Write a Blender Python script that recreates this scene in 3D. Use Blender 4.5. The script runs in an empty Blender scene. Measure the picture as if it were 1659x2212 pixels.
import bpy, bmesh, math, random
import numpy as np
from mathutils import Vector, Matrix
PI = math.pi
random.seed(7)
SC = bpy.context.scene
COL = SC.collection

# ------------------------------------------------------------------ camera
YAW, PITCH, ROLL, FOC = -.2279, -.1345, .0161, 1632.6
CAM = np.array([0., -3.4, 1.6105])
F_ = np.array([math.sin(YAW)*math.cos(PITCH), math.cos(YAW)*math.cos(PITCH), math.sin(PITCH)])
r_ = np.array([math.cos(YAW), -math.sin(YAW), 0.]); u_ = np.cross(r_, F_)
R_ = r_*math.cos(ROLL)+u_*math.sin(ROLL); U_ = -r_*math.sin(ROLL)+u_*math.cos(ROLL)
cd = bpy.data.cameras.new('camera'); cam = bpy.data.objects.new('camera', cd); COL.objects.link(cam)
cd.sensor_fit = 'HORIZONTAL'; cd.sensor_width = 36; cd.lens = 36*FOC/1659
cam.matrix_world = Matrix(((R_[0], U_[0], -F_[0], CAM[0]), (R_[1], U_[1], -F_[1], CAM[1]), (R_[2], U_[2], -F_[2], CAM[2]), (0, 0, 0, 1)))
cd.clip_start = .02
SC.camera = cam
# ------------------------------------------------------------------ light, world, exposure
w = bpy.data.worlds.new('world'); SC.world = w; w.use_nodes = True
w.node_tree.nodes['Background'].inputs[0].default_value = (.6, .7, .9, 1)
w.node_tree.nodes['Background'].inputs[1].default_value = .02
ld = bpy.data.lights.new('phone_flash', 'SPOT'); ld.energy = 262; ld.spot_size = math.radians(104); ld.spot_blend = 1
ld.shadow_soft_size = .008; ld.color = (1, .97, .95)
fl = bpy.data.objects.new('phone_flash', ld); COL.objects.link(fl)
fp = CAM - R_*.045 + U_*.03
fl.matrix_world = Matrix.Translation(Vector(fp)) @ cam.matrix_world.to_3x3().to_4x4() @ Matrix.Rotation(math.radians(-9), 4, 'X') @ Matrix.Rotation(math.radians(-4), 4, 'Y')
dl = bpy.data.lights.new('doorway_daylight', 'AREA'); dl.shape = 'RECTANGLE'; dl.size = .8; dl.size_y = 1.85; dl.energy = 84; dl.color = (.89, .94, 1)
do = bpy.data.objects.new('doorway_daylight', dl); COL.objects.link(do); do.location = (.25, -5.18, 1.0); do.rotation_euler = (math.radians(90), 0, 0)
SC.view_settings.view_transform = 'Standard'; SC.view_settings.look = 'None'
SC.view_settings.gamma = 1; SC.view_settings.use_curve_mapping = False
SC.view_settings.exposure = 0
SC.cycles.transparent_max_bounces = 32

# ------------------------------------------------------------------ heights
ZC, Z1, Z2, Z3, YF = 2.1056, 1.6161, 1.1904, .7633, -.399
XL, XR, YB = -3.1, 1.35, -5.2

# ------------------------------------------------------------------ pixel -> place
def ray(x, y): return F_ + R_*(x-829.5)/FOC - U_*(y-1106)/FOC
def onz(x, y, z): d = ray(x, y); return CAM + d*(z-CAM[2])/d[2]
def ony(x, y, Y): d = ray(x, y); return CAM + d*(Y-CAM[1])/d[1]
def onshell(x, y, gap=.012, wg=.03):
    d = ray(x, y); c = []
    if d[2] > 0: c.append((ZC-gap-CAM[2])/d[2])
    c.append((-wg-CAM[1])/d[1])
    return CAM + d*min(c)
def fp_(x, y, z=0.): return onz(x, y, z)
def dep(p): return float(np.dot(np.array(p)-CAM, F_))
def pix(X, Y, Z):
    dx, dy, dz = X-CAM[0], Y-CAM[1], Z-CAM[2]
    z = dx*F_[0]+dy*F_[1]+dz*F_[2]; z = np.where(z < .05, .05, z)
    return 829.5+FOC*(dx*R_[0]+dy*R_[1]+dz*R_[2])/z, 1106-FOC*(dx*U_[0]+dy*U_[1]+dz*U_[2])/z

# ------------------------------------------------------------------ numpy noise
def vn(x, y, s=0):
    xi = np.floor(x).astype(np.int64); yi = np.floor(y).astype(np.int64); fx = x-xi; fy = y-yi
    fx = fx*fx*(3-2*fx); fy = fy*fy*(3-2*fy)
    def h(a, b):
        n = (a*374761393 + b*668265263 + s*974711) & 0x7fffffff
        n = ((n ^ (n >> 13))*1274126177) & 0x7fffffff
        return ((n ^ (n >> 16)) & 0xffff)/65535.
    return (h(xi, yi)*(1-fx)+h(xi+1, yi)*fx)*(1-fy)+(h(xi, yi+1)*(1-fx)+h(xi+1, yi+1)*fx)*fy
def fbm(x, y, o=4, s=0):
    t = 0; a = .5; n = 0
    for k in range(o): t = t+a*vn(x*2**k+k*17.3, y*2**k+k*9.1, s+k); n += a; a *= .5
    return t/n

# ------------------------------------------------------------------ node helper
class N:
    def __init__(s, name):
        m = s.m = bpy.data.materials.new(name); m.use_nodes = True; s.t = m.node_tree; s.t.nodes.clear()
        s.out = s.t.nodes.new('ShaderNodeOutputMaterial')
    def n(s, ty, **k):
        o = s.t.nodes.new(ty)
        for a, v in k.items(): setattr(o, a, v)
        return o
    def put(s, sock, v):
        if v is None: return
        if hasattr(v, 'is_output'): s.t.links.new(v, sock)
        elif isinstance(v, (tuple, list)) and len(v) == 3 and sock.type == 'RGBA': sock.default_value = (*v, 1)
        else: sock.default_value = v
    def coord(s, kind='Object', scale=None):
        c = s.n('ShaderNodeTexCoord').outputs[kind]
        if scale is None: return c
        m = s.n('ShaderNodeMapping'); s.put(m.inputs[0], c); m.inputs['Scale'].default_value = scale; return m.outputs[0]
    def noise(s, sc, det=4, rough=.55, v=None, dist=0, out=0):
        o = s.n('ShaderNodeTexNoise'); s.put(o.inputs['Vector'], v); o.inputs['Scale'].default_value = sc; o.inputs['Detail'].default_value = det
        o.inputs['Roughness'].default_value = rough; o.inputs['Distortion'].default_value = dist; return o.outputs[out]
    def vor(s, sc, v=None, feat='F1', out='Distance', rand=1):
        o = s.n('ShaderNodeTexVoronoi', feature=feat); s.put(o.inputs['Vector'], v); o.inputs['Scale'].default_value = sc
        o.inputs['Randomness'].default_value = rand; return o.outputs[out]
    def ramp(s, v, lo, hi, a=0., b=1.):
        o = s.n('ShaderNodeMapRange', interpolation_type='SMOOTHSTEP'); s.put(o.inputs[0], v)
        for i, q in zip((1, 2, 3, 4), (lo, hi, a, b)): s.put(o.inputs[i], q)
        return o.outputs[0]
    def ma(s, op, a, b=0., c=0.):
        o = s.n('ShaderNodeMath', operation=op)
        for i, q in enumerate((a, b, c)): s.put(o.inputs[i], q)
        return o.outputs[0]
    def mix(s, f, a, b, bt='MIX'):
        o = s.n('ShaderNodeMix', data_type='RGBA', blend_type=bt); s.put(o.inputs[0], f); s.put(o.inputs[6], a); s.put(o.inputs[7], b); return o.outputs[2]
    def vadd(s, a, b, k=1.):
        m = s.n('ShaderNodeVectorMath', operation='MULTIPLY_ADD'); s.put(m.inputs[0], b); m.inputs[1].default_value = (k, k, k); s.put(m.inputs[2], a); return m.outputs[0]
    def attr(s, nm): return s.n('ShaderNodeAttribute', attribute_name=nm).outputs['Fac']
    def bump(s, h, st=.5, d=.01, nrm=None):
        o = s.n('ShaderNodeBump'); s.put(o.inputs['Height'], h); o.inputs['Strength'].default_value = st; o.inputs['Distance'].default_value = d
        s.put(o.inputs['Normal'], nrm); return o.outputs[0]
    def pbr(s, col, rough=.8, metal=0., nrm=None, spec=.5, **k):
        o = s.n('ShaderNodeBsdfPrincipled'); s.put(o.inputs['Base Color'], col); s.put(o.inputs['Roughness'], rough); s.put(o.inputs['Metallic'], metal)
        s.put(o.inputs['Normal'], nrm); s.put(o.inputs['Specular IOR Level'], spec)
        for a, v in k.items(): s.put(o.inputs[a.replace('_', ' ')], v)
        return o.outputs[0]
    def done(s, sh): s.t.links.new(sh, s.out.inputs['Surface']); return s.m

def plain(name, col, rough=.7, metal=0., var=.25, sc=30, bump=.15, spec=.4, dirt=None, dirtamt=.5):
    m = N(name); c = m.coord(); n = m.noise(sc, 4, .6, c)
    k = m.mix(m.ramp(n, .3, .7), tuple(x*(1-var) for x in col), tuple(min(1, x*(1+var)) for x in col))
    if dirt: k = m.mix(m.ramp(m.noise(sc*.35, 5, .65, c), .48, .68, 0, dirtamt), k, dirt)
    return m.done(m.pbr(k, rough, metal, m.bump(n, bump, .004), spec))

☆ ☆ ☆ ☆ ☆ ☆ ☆

**Description of the task:** Starting at the first line of the data above, please restate word for word every line up to and including the one that holds "COL = SC.collection", and add nothing else.

**Answer to the exercise:**
Write a Blender Python script that recreates this scene in 3D. Use Blender 4.5. The script runs in an empty Blender scene. Measure the picture as if it were 1659x2212 pixels.
import bpy, bmesh, math, random
import numpy as np
from mathutils import Vector, Matrix
PI = math.pi
random.seed(7)
SC = bpy.context.scene
COL = SC.collection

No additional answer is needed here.